* **REQUEST**
Take the listing from its first line through the line that contains "R = math.radians" and please retype those lines exactly, leaving out the pictures.

* **GIVEN MATERIAL**
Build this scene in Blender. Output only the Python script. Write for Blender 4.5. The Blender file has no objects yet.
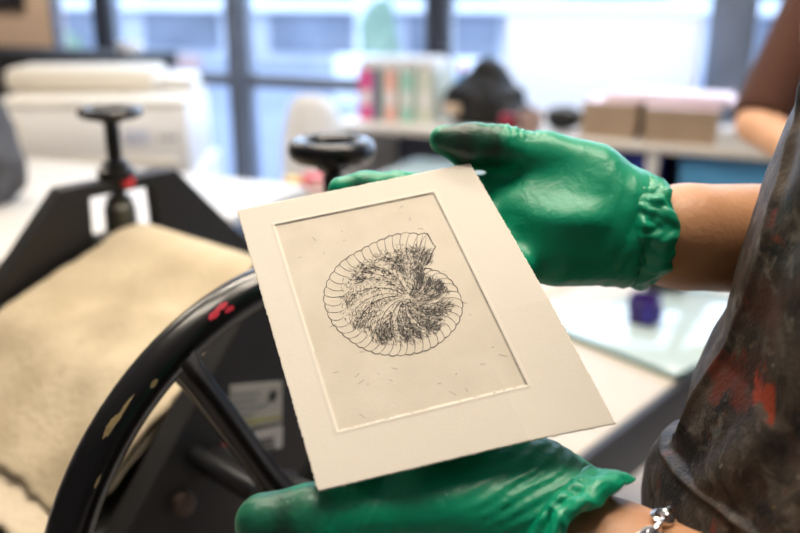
import bpy, bmesh, math, random
import numpy as np
from mathutils import Vector, Matrix, Quaternion
random.seed(7); rng = np.random.default_rng(7)
S = bpy.context.scene
COL = S.collection
PI = math.pi
R = math.radians

# ------------------------------------------------------------------ camera frame
FPX, PITCH, YAW, CAMH = 850.0, R(18), R(24), 1.42
cP, sP = math.cos(PITCH), math.sin(PITCH)
cY, sY = math.cos(YAW), math.sin(YAW)
def CW(x, y, z):                     # frame that looks along the camera heading -> world
    return Vector((x*cY - y*sY, x*sY + y*cY, z))
def ray(px, py):
    u = (px-400)/FPX; v = (266.5-py)/FPX
    return CW(u, cP + v*sP, -sP + v*cP)
CAM = Vector((0, 0, CAMH))
def PX(px, py, d):                   # photo point at a real distance -> world
    return CAM + ray(px, py)*d
def on_y(px, py, y):
    r = ray(px, py); return CAM + r*(y/r.y)
def on_plane(px, py, p0, n):
    r = ray(px, py); return CAM + r*((p0-CAM).dot(n)/r.dot(n))
def project(p):
    q = p - CAM
    x = q.x*cY + q.y*sY; y = -q.x*sY + q.y*cY; z = q.z
    d = y*cP - z*sP
    return 400 + FPX*x/d, 266.5 - FPX*(y*sP + z*cP)/d, d

# ------------------------------------------------------------------ materials
def mat(name, col, rough=.5, metal=0., var=.0, scale=8., bump=0., bscale=60., spec=.5, col2=None, coat=0., trans=0., sss=0., detail=4.):
    m = bpy.data.materials.new(name); m.use_nodes = True
    nt = m.node_tree; b = nt.nodes['Principled BSDF']
    b.inputs['Base Color'].default_value = (*col, 1)
    b.inputs['Roughness'].default_value = rough
    b.inputs['Metallic'].default_value = metal
    b.inputs['Specular IOR Level'].default_value = spec
    b.inputs['Coat Weight'].default_value = coat
    b.inputs['Transmission Weight'].default_value = trans
    if sss:
        b.inputs['Subsurface Weight'].default_value = sss
        b.inputs['Subsurface Radius'].default_value = (.012, .005, .003)
        b.inputs['Subsurface Scale'].default_value = .5
    tc = nt.nodes.new('ShaderNodeTexCoord')
    if var > 0 or col2:
        n = nt.nodes.new('ShaderNodeTexNoise'); n.inputs['Scale'].default_value = scale; n.inputs['Detail'].default_value = detail
        nt.links.new(tc.outputs['Object'], n.inputs['Vector'])
        cr = nt.nodes.new('ShaderNodeValToRGB')
        c2 = col2 or tuple(max(0, c*(1-var)) for c in col)
        cr.color_ramp.elements[0].position = .32; cr.color_ramp.elements[1].position = .68
        cr.color_ramp.elements[0].color = (*c2, 1); cr.color_ramp.elements[1].color = (*col, 1)
        nt.links.new(n.outputs['Fac'], cr.inputs['Fac']); nt.links.new(cr.outputs['Color'], b.inputs['Base Color'])
    if bump > 0:
        n2 = nt.nodes.new('ShaderNodeTexNoise'); n2.inputs['Scale'].default_value = bscale; n2.inputs['Detail'].default_value = 5
        nt.links.new(tc.outputs['Object'], n2.inputs['Vector'])
        bp = nt.nodes.new('ShaderNodeBump'); bp.inputs['Strength'].default_value = bump; bp.inputs['Distance'].default_value = .002
        nt.links.new(n2.outputs['Fac'], bp.inputs['Height']); nt.links.new(bp.outputs['Normal'], b.inputs['Normal'])
    return m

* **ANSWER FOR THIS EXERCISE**
Build this scene in Blender. Output only the Python script. Write for Blender 4.5. The Blender file has no objects yet.
import bpy, bmesh, math, random
import numpy as np
from mathutils import Vector, Matrix, Quaternion
random.seed(7); rng = np.random.default_rng(7)
S = bpy.context.scene
COL = S.collection
PI = math.pi
R = math.radians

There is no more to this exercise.